Faraday Future Forced to Sell Its Own Headquarters, Assets to Stay Afloat: Report

The company is also listing its 900-acre property north of Las Vegas, originally meant to be the site of a factory, on sale for $40 million.

YouTube / Faraday Future

Aspiring electric car manufacturer Faraday Future has reportedly sold off its own headquarters for some much-needed cash to prevent itself from going under in the wake of recent cashflow problems.

A source familiar to the matter allegedly told The Verge that Faraday Future accepted a $10 million offer from a subsidiary of New York-based real estate firm Atlas Capital for the building, located in Gardena, California, on March 8. Faraday Future is reportedly leasing this building from its new owners.

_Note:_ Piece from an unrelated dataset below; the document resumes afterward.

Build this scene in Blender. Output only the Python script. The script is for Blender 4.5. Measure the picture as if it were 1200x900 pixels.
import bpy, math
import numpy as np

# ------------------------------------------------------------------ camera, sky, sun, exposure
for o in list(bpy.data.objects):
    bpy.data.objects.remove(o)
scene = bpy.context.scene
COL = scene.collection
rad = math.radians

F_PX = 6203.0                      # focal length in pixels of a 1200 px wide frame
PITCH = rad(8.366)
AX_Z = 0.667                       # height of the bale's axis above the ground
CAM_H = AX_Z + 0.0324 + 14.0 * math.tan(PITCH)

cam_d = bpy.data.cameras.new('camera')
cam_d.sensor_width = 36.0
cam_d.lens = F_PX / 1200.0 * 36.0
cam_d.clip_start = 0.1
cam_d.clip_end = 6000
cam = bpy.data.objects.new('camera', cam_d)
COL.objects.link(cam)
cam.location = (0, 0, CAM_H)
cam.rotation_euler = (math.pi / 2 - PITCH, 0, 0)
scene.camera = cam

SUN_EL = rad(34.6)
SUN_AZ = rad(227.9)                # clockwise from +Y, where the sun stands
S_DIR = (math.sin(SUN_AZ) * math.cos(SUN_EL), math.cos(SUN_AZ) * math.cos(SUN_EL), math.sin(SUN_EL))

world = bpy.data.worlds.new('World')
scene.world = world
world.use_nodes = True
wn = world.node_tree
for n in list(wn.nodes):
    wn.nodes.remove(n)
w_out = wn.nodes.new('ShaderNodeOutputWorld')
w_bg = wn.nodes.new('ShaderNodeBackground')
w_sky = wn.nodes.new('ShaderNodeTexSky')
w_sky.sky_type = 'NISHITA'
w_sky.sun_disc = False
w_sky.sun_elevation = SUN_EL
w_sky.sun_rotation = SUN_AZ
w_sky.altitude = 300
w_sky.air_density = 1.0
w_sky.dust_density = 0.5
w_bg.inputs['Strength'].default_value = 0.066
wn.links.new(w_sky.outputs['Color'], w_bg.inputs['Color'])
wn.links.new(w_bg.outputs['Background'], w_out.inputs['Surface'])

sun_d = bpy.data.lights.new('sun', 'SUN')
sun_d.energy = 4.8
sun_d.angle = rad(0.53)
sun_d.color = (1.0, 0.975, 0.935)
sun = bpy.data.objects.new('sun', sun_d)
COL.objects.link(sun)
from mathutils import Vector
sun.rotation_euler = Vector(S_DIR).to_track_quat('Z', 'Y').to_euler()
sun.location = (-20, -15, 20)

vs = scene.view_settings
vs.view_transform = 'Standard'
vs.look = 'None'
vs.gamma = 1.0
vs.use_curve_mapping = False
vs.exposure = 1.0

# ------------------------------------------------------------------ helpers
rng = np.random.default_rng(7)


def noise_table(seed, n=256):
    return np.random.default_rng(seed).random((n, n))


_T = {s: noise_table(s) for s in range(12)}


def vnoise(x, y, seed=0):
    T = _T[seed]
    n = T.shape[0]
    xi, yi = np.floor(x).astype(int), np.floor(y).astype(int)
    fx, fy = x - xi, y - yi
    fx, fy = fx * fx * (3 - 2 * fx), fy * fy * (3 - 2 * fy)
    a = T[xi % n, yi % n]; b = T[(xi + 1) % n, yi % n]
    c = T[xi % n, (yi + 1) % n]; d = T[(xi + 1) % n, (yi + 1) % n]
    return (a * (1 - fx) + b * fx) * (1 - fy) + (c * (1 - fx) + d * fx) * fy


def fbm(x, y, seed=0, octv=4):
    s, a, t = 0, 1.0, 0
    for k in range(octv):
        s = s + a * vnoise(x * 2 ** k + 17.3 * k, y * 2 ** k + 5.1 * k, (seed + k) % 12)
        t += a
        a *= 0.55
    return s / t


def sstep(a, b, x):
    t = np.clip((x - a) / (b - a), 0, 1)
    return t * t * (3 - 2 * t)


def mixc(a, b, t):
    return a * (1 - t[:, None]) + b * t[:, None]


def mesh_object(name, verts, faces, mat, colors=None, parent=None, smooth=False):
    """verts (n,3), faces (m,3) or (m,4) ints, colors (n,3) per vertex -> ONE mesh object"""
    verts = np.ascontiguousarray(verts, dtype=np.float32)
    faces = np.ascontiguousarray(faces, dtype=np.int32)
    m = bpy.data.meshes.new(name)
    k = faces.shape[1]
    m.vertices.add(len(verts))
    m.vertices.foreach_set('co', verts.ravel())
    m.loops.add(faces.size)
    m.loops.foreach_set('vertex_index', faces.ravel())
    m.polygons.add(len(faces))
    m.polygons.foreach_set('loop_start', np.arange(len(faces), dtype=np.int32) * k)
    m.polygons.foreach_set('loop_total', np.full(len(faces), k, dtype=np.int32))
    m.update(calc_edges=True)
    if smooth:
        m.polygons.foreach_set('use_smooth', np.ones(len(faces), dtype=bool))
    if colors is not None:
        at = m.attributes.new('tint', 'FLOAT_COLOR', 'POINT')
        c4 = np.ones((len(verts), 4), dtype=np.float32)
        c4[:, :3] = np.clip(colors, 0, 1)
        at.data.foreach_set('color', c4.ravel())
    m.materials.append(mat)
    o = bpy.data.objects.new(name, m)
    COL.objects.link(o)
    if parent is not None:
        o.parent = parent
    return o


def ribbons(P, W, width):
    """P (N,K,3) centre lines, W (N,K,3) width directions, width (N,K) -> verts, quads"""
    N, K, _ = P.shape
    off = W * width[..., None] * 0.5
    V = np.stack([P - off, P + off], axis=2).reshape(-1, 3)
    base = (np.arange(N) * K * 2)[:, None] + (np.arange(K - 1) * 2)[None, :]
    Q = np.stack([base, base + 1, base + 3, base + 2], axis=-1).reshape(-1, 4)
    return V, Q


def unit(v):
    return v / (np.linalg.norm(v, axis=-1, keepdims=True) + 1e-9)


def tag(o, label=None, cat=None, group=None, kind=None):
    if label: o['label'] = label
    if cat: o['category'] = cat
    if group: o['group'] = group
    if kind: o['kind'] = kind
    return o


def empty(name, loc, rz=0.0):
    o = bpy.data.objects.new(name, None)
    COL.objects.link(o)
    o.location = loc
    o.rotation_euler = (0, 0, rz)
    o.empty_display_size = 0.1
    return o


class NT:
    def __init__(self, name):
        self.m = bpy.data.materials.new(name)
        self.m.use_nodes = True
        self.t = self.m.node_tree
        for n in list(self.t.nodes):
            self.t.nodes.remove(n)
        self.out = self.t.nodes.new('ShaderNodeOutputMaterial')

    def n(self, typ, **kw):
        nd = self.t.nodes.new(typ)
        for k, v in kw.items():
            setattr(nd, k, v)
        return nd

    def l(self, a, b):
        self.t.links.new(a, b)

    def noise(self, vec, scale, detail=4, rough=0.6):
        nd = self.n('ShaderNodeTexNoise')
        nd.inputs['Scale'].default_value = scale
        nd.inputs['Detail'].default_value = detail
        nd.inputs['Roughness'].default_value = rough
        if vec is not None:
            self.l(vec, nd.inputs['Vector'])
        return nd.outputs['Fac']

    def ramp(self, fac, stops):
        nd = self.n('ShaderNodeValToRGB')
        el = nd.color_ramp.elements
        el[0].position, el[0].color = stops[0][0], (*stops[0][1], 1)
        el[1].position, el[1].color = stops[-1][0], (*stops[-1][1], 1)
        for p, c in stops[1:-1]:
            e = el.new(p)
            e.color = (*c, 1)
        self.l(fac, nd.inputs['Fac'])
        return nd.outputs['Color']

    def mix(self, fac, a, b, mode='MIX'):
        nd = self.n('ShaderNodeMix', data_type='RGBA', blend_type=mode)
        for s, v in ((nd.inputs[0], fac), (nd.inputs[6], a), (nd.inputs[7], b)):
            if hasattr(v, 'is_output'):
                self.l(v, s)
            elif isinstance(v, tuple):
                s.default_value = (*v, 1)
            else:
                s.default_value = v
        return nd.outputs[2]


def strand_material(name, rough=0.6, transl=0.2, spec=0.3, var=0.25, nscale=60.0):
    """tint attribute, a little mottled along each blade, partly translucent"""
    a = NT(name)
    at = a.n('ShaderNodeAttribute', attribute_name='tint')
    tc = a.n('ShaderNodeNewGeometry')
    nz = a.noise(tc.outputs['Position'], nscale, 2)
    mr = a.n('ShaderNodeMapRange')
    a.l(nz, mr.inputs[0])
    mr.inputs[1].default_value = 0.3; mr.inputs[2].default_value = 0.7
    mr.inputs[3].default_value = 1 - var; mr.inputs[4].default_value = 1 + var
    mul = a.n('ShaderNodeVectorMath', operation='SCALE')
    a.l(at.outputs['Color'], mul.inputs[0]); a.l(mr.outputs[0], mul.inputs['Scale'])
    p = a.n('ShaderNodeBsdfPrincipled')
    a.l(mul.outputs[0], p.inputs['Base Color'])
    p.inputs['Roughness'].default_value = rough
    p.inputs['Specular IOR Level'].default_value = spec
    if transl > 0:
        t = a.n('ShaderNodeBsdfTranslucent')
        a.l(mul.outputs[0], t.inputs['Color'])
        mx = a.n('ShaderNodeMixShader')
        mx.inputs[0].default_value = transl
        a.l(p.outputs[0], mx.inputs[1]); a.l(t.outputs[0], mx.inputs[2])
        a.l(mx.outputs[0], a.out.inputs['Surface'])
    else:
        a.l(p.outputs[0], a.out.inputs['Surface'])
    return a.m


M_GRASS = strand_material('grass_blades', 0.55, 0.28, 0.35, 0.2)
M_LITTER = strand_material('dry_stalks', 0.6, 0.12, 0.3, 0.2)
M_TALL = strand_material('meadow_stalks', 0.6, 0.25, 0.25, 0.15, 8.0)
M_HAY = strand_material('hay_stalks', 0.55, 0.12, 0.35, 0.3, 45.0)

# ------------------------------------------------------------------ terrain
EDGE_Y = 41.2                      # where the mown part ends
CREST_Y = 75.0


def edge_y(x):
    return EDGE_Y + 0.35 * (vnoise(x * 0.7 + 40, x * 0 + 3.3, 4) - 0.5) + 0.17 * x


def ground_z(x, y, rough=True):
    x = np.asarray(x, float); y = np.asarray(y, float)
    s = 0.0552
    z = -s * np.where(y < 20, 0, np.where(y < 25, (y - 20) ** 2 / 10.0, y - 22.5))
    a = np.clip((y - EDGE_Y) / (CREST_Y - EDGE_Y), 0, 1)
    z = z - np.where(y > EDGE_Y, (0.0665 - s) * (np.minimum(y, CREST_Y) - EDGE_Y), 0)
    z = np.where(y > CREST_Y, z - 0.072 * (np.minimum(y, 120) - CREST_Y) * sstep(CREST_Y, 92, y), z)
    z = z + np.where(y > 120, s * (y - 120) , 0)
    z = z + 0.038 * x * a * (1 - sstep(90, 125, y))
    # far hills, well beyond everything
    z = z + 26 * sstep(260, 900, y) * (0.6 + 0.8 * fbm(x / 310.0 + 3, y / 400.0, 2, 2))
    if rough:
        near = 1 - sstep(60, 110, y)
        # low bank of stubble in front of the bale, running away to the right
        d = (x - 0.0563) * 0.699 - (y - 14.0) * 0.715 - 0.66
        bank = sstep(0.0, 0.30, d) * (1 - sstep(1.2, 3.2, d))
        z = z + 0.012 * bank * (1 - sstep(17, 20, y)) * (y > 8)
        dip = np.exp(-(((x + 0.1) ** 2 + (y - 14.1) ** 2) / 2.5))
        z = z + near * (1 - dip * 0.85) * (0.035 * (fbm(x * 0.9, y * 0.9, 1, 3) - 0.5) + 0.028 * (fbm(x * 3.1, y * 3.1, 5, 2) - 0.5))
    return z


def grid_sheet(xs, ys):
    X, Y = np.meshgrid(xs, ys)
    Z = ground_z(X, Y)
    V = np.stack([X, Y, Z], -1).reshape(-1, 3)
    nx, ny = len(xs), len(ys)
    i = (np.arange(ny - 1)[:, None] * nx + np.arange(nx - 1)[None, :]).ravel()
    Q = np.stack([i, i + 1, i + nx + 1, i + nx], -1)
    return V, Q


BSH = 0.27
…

The Drive has contacted Faraday Future for comment on the claim that its headquarters has been sold, which if true, would mark the second major sale of land attempted by the company. Faraday Future announced on March 13 that its 900-acre plot of land north of Las Vegas, Nevada, originally meant to be the site of a factory that would cost over $1 billion, was also for sale for the sum of $40 million.

Faraday Future

The automaker confirmed that it has relocated the planned production line for its high-performance electric FF 91 crossover to a plant in Hartford, California, once used by tire manufacturer Pirelli, but now leased by FF. At least one pre-production FF 91 has reportedly been completed, and a prototype raced at the Pikes Peak International Hill Climb, but the company is a long way off from launching series production of the model, as it faces financial problems stemming from its failed relationship with Chinese real estate giant Evergrande. Evergrande has since invested in Faraday Future rival NEVS, the successor to the Saab marque.

Many Faraday Future employees remain furloughed by a lack of funding, which the company has stated to be a problem it seeks to address in 2019. $500 million is reportedly needed to put the FF 91 into production, and approximately $80 million more would be required to stave off lawsuits the company faces from its suppliers for unpaid bills.